Posted: 20 Mar 2014  Print Version  Bookmark and Share

Keywords:Tesla  graphite  Gigafactory  China  pollution 

Electric vehicles promote an environmental cause. Ironically, a vital constituent of EV batteries—graphite—is identified as one source of pollution in China, which could thus threaten Tesla's EV growth plans.

Industry analysts have estimated that output from Tesla's Gigafactory could increase natural graphite demand by as much as 37 per cent in six years. The Gigafactory, which is scheduled to begin production by 2017, is targeting an output of 35GWh/yr by as early as 2020, more than double the size of the current lithium-ion battery market.

The Gigafactory is designed to lower lithium-ion battery costs by more than 30 per cent per kilowatt hour.

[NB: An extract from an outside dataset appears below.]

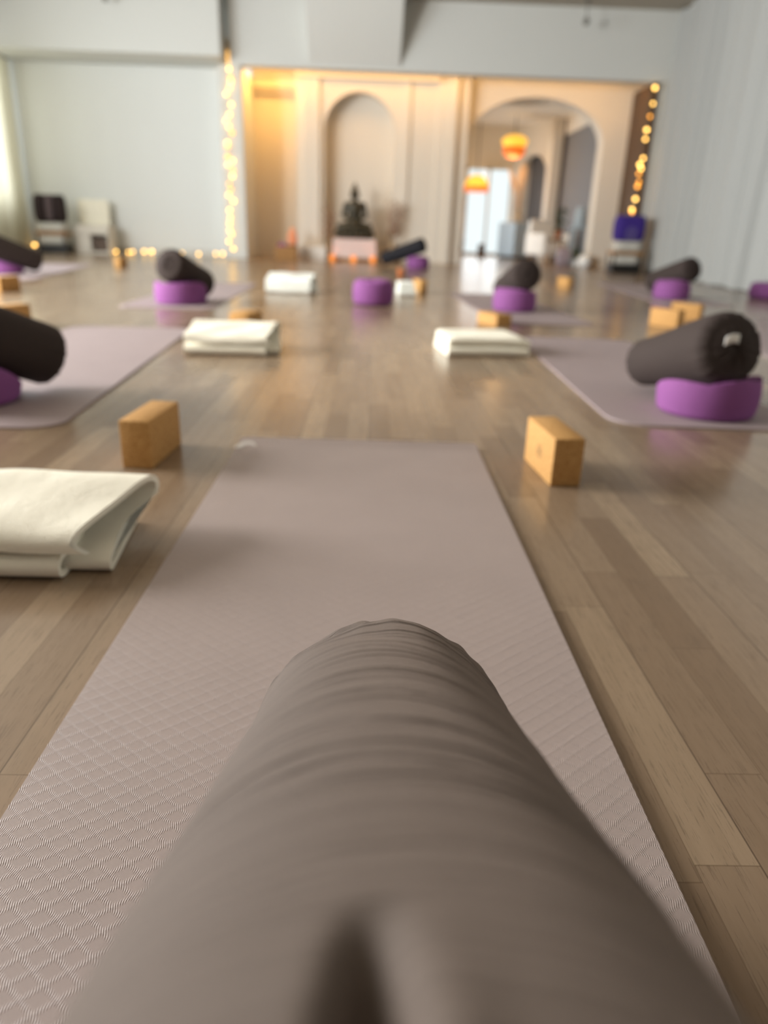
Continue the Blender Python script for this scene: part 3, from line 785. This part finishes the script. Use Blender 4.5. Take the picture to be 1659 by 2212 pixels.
MB().rbox(-0.40, 0.40, -0.20, 0.24, 0.0, 0.05, 0.006).rbox(-0.37, 0.37, -0.18, 0.22, 0.05, 0.37, 0.006).build('bench_box', M['wood'], al, smooth=False)
ac = MB()
rows = []
for z, ex in ((0.06, .035), (0.16, .025), (0.27, .015), (0.372, .006), (0.386, -.004)):
    row = []
    for i in range(72):
        a = i / 72 * 4
        k = int(a); f = a - k
        cx = [(-.38 + .76 * f, -.19), (.38, -.19 + .42 * f), (.38 - .76 * f, .23), (-.38, .23 - .42 * f)][k]
        wv = 1 + ex * (0.6 + .5 * sin(i * 1.9))
        row.append((cx[0] * wv * (1 + ex), cx[1] * wv * (1 + ex), z))
    rows.append(row)
ac.grid(rows, True, False, True).build('altar_cloth', M['pinkcloth'], al, angle=60)
sg = thing('statue', 'dark bronze seated meditating statue in the arched niche', 'statue', (ALX - .01, ALY + .02, 0.388))
lot = MB(); lot.lathe([(0.30, 0.0), (0.335, 0.03), (0.345, 0.06), (0.30, 0.085), (0.29, 0.10), (0.325, 0.13), (0.31, 0.15), (0.26, 0.155)], (0, 0, 0), 48, True, 1.0, .72)
for r, z0, z1, k in ((0.335, .045, .085, 20), (0.315, .15, .105, 20)):
    for i in range(k):
        a = 2 * pi * i / k; lot.ball((r * cos(a), r * .72 * sin(a), (z0 + z1) / 2), (0.04, 0.03, 0.034), 8, 6)
lot.build('lotus_base', M['bronze'], sg, angle=50)
fg = MB(); Z = 0.15
fg.ball((0, 0.02, Z + .09), (.17, .14, .11))                      # hips
fg.ball((0, 0.02, Z + .24), (.135, .10, .15)); fg.ball((0, 0.015, Z + .36), (.155, .10, .12)); fg.ball((0, .02, Z + .43), (.165, .085, .065))
limb(fg, (0, .015, Z + .46), (0, .005, Z + .56), .055, .05)
fg.ball((0, -.005, Z + .61), (.073, .082, .095)); fg.ball((0, -.03, Z + .585), (.055, .06, .06)); fg.ball((0, .01, Z + .685), (.062, .066, .05))
fg.ball((0, .01, Z + .735), (.036, .036, .04)); limb(fg, (0, .01, Z + .76), (0, .01, Z + .83), .018, .006)
fg.ball((0, -.088, Z + .60), (.012, .018, .022))
for s in (-1, 1):
    fg.ball((s * .076, .005, Z + .60), (.012, .02, .04)); fg.ball((s * .074, .0, Z + .555), (.011, .014, .024))
    limb(fg, (s * .155, .02, Z + .43), (s * .205, -.005, Z + .24), .052, .043)
    limb(fg, (s * .205, -.005, Z + .24), (s * .045, -.15, Z + .135), .042, .030)
    fg.ball((s * .035, -.165, Z + .128), (.05, .032, .018))
    for q in range(4): limb(fg, (s * .01 + s * .012 * q, -.175, Z + .13), (-s * (.03 - .012 * q), -.185 + .006 * q, Z + .132), .0085, .007, 6)
    limb(fg, (s * .10, .02, Z + .07), (s * .265, -.085, Z + .055), .085, .060)
    limb(fg, (s * .265, -.085, Z + .055), (-s * .03, -.185, Z + .05), .058, .040)
    fg.ball((-s * .09, -.175, Z + .07), (.06, .035, .022))
remeshed(fg, 'figure', M['bronze'], sg, 0.009, None, 4)
rb2 = MB(); rows = []                                            # robe hem over the left shoulder
for i in range(13):
    t = i / 12; row = []
    for j in range(7):
        q = j / 6 - .5
        x = .16 - .26 * t + q * .05; zz = Z + .46 - .26 * t; y = -.085 - .045 * sin(pi * t) - .01 * cos(q * 6)
        row.append((x, y, zz + q * .04))
    rows.append(row)
rb2.grid(rows); ro = rb2.build('robe_fold', M['bronze'], sg); ro.modifiers.new('t', 'SOLIDIFY').thickness = 0.012

cand = thing('candle', '', 'candle', (0, 0, 0), 0, 'tea candles in amber glasses')
MB().lathe([(0.030, 0.0), (0.040, 0.006), (0.046, 0.05), (0.050, 0.105), (0.047, 0.105), (0.043, 0.05), (0.036, 0.01), (0.001, 0.008)], (0, 0, 0), 24, False).build('candle_glass', M['candleglass'], cand, angle=60)
MB().lathe([(0.033, 0.012), (0.036, 0.03), (0.034, 0.036), (0.004, 0.034)], (0, 0, 0), 20).build('wax', M['wax'], cand)
MB().lathe([(0.002, 0.036), (0.012, 0.050), (0.015, 0.062), (0.009, 0.082), (0.001, 0.104)], (0, 0, 0), 14).build('flame', M['flame'], cand)
for i, (x, y, lab) in enumerate(((-0.735, 13.80, 'glowing candle on the floor left of the altar bench, beside the white plinth'),
                                 (-0.350, 13.66, 'glowing candle on the floor in front of the middle of the altar bench'),
                                 (0.000, 13.76, 'glowing candle on the floor at the low end of the black bolster'))):
    q = cand if i == 0 else copy_tree(cand)
    q.location = (x, y, 0); q['label'] = lab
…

Tesla CEO Elon Musk said he believes the cost of Li-ion batteries can drop to $100/KWh, making them critical to the company's goal of producing a price-competitive EV at about $35,000/unit. Musk added that based on lower EV prices, the company expects an increased sales volume at 500,000/yr by 2020, with the Gigafactory's cell output at 32GWh/yr.

Unfortunately, there are now signs that a large polluted cloud on the horizon could interfere with the battery price reduction strategy. Industry experts estimate that every EV contains about 50Kg of graphite, compared with the 10Kg or hybrid cars. Other big users of lithium-ion batteries such as laptops contain about 100g of graphite while mobile phones contain about 15g.

A good deal of the world's graphite is mined and processed in China, where graphite pollution has been raising health scares by fouling air and water supplies and damaging agriculture production. A number of graphite mines and processors have been closed down by the Chinese authorities in a bid for cleaner air despite the rapid upswing in global demand spurred on by the clamour for mobile device technologies and the prospect of the threatened sea-change in EV-based urban transportation. These clampdowns could impact as much as a third of worldwide production.

Hydrochloric acid is used in China to process raw graphite into a usable form. The highly corrosive acid is already implicated in waste water pollution at incidents in China and is another factor in the squeeze being applied to graphite producers in that country.

China's tougher environmental regulatory stance looks like pushing graphite prices up by as much as 30 per cent this year. Some analysts said that the regulation would have a minimal impact on the overall price of electric cars, although it certainly could slow the hoped for long-term decline of battery prices.

Tesla's battery Gigafactory plans on their own could double demand for graphite in batteries which would be probably equivalent to bringing six new mines into production somewhere in the world.

The graphite pollution issue in China may well interfere with Tesla's and other EV manufacturers' plans for battery cost reductions because China has been cutting back on graphite in recent months with more than 50 graphite operations being suspended in Shandong province owing to environmental breaches. The province represents 10 per cent of global supply and the Chinese government intervention is also threatening to extend the clampdown to other poorly-run graphite producers.